Nanobubbles offer green solution for inhibiting corrosion
A team of Kyushu University researchers has found for the first time that adding air nanobubbles less than 1 µm in diameter to acidic geothermal water reduces corrosion of steel immersed in the water.
In the future, such nanobubbles could provide an environmentally friendly option for limiting corrosion of pipes used in geothermal power generation, a key challenge for further expanding use of the alternative power source.
“We were very excited that we could inhibit the corrosion just by injecting nanobubbles in our experiment,” says Asuki Aikawa, a master’s student at Kyushu University’s Department of Earth Resources Engineering at the time of the work and author on the paper reporting the results.
Demand for geothermal power plants is growing because they release less greenhouse gases and present fewer operational risks compared to conventional fossil-fuel and nuclear power plants, and many of the geothermal power plants in Japan are located in the Kyushu area.

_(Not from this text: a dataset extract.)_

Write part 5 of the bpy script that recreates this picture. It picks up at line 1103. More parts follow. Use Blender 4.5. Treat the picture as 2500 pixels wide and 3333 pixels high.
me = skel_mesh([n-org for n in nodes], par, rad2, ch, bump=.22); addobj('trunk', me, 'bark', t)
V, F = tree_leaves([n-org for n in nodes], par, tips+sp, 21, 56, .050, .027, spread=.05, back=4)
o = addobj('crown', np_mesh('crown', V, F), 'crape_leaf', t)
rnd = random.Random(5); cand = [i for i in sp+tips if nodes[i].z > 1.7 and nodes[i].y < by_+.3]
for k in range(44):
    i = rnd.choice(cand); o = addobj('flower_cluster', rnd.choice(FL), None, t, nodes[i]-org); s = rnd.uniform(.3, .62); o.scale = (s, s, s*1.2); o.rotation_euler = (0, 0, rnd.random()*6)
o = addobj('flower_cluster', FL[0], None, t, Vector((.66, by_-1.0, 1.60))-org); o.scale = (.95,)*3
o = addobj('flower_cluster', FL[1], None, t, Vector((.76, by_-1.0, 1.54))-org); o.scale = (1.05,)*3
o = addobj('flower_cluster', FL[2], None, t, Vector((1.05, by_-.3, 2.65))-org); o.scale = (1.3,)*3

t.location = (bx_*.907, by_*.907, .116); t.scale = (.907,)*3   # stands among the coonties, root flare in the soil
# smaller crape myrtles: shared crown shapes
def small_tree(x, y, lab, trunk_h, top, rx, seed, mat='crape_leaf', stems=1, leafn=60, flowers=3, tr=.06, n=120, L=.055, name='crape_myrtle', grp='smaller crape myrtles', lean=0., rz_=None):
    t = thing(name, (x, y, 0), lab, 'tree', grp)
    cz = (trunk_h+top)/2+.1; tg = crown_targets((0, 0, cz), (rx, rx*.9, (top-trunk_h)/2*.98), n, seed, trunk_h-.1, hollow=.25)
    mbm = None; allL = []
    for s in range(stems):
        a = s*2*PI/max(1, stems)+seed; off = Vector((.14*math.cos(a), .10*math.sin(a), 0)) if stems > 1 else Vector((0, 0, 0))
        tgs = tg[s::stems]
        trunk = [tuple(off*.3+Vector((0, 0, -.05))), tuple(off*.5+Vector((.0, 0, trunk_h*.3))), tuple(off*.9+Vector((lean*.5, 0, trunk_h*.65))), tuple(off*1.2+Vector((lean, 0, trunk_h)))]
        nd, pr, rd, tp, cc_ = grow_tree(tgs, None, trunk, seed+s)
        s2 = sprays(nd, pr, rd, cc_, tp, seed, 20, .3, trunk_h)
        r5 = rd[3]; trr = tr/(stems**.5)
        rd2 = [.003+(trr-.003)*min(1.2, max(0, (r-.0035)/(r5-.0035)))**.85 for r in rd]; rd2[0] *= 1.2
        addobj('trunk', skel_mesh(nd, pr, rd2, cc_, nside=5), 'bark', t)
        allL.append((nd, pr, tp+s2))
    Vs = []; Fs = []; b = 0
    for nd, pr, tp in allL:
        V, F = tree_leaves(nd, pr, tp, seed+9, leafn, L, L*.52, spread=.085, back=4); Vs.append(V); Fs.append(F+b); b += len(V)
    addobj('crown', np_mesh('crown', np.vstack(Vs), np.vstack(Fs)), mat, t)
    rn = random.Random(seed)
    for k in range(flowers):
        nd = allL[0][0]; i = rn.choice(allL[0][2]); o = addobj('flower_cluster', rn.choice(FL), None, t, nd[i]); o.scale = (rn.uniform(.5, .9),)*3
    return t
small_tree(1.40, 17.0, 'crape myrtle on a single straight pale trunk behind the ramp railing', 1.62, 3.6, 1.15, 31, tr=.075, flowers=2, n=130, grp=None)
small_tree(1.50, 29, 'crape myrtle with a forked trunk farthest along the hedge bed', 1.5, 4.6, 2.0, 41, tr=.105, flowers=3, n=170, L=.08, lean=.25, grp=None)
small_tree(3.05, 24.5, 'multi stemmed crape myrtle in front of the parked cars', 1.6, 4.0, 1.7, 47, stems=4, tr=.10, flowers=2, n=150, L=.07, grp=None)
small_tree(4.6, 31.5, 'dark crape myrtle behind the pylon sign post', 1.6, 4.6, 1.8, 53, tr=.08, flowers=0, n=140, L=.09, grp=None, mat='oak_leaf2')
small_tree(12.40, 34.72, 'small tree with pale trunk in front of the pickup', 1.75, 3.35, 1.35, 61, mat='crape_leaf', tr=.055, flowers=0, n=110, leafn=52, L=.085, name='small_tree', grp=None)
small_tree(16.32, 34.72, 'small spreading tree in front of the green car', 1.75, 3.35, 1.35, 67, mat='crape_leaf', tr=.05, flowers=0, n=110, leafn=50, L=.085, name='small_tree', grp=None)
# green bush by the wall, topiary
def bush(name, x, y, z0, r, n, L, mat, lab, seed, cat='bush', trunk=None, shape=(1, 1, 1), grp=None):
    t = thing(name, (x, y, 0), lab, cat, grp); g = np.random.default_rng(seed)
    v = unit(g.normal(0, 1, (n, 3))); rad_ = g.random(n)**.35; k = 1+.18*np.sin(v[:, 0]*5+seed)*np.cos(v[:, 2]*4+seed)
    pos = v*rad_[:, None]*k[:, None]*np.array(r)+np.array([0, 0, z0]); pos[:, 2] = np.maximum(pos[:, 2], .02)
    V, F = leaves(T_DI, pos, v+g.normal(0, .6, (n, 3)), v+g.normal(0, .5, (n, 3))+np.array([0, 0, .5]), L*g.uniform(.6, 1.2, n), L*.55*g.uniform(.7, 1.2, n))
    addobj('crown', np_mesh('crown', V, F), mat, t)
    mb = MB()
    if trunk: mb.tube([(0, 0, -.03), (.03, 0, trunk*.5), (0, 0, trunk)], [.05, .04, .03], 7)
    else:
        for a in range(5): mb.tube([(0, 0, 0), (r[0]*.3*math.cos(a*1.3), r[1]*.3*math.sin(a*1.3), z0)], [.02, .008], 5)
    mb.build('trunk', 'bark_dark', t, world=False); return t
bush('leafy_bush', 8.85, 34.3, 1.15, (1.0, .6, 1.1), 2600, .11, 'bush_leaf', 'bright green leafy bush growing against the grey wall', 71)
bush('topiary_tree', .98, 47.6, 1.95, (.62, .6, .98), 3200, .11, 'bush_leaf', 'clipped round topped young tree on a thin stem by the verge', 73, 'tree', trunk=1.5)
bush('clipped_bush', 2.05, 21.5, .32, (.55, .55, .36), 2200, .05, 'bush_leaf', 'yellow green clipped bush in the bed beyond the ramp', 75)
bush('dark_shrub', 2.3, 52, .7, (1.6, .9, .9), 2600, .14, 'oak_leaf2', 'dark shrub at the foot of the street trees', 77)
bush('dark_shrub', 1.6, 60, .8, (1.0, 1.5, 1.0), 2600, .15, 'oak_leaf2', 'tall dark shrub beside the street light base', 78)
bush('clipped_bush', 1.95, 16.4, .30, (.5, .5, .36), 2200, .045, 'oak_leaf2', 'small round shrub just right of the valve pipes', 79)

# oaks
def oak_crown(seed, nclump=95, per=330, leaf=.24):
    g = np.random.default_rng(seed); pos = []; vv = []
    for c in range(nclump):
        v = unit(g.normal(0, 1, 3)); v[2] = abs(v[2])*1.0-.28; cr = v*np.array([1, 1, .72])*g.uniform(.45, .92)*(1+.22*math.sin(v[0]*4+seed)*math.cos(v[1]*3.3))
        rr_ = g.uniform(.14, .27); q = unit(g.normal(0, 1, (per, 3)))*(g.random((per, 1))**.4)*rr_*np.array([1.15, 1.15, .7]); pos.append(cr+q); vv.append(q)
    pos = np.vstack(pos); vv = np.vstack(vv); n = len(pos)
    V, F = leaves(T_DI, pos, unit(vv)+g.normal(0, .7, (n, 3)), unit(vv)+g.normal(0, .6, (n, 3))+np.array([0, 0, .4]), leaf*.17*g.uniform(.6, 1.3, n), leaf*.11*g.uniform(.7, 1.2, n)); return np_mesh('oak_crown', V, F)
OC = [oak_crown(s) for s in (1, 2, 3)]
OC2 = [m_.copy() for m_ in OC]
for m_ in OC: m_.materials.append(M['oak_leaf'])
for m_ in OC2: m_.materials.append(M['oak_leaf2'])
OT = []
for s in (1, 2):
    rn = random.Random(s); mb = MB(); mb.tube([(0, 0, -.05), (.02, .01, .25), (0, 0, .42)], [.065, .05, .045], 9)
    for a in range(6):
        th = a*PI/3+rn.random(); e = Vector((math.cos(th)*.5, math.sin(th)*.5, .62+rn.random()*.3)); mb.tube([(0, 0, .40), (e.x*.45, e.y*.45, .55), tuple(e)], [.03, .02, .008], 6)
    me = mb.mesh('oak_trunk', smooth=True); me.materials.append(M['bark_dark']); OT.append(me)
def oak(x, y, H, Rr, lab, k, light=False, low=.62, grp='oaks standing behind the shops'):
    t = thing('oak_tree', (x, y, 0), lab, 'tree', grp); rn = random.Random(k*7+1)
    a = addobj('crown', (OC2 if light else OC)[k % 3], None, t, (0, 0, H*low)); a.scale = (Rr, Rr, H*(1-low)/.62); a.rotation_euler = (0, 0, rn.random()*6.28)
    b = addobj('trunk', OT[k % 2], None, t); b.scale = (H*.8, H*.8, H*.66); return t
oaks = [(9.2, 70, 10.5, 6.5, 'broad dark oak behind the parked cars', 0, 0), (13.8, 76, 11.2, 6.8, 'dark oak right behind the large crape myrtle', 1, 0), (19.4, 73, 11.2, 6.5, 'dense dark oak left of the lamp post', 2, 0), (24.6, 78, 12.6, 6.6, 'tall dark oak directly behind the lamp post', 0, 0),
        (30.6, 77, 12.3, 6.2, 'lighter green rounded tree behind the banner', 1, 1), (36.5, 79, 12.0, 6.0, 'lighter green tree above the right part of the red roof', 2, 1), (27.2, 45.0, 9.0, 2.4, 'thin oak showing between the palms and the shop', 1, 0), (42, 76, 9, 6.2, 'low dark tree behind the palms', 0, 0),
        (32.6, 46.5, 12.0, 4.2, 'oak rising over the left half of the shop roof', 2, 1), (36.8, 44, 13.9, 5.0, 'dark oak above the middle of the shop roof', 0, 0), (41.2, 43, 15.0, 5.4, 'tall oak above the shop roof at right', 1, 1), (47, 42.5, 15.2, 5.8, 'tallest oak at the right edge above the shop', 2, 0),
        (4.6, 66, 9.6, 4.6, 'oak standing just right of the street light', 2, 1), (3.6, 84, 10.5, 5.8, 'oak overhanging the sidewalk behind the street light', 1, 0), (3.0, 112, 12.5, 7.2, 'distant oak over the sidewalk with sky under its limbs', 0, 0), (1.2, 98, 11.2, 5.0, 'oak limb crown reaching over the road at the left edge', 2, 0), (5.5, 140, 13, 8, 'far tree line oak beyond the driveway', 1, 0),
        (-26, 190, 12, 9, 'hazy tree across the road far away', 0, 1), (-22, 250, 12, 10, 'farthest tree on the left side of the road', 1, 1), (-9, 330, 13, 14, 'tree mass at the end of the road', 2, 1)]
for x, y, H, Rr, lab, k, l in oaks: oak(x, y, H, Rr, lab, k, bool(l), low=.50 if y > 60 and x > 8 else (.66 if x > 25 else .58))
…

However, corrosion on the surface of pipes in contact with acidic geothermal water is a formidable challenge to overcome to make geothermal power reliable.
Despite numerous efforts in mitigating steel corrosion, most inhibitors are chemicals that generate undesirable products by reacting with geothermal water.
The team led by Aikawa, who is now at Saibu Gas Co., Ltd., Japan, Arata Kioka, and Masami Nakagawa added nanobubbles of air to acidic water from a geothermal power plant as an alternative solution for inhibiting corrosion.
In their on-site experiment, the nanobubbles reduced steel corrosion by up to 50%.
“We envisioned that nanobubbles could somewhat mitigate the steel corrosion, but their effectiveness was greater than we expected,” says Arata Kioka, Research Assistant Professor/Assistant Professor at the Department of Earth Resources Engineering in the Faculty of Engineering.
“These results show that nanobubbles can be a powerful and green inhibitor of corrosion without generating undesirable products,” continues Kioka.
In the future, the Kyushu U team plans to explore further applications for nanobubbles in tackling other critical problems facing geothermal power systems, such as the formation of scale composed of calcium carbonate and silica inside pipes of geothermal infrastructures.
“We expect nanobubbles can also inhibit the scale formation, so we will continue relevant experiments for understanding the mechanism how nanobubbles can inhibit the scale formation,” comments Masami Nakagawa, a professor at the Department of Earth Resources Engineering at the time of the study who is now at Colorado School of Mines, USA.
“Nanobubbles hold great potential to solve major problems that have persisted for years in geothermal power plants,” adds Kioka.